È bene ricordare che l’accertamento dell’usucapione rientra nell’ambito delle azioni reali, come tale, quindi, soggetta al tentativo obbligatorio di conciliazione ex art. 5 d.lgs n. 28/2010.
Non sono mancate sentenze (si tratta di un orientamento minoritario) dalla quale lettura sembra emergere una totale impossibilità, per l’amministratore di portare avanti azioni reali a favore dei condomini (cfr. Cass. 24 novembre 2005 n. 24764).
Domanda di usucapione proposta dall’ amministratore
In una sentenza resa dal Tribunale di Trento, la n. 516 del 29 aprile 2014, si litigava proprio in relazione all’usucapione, da parte di un condominio, di alcune unità immobiliari (cantine e sottotetti) appartenenti a dei condomini.
Il Tribunale ha ritenuto fondata la domanda di usucapione proposta dall’amministratore di condominio in favore della compagine da lui amministrata.
Nel dispositivo della sentenza il giudice ha stabilito le quote di proprietà (tutte uguali) in capo ai singoli condomini.

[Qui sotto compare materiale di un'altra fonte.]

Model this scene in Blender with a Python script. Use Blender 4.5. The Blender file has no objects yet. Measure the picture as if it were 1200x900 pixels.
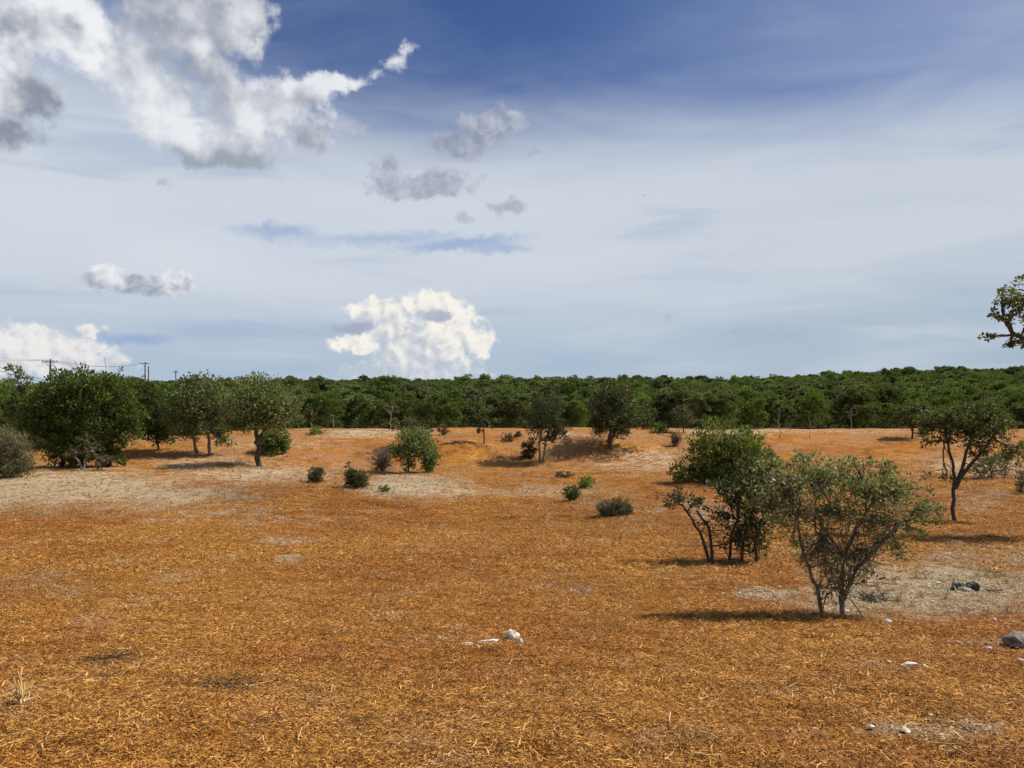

Non è chiaro (visto che la sentenza è stata redatta in modo conciso nella parte relativa allo svolgimento del processo, in osservanza delle disposizioni processuali che lo consentono) se l’amministratore fosse dotato di delibera di autorizzazione a stare in giudizio o se avesse avuto specifico mandato dai condomini.
Sta di fatto che il giudice adito ha accertato l’intervenuta usucapione.
Resta un dubbio:
Se il condominio, giuridicamente parlando, non esiste, e se, com’è pacificamente ammesso, i diritti reali non rientrano tra quelli sui quali l’amministratore ha poteri di gestione, rientrando nella sfera di dominio dei singoli (salvo il caso degli atti conservativi), com’è possibile che l’assemblea autorizzi una causa su un qualcosa che poco o nulla ha a che vedere con la gestione delle parti comuni?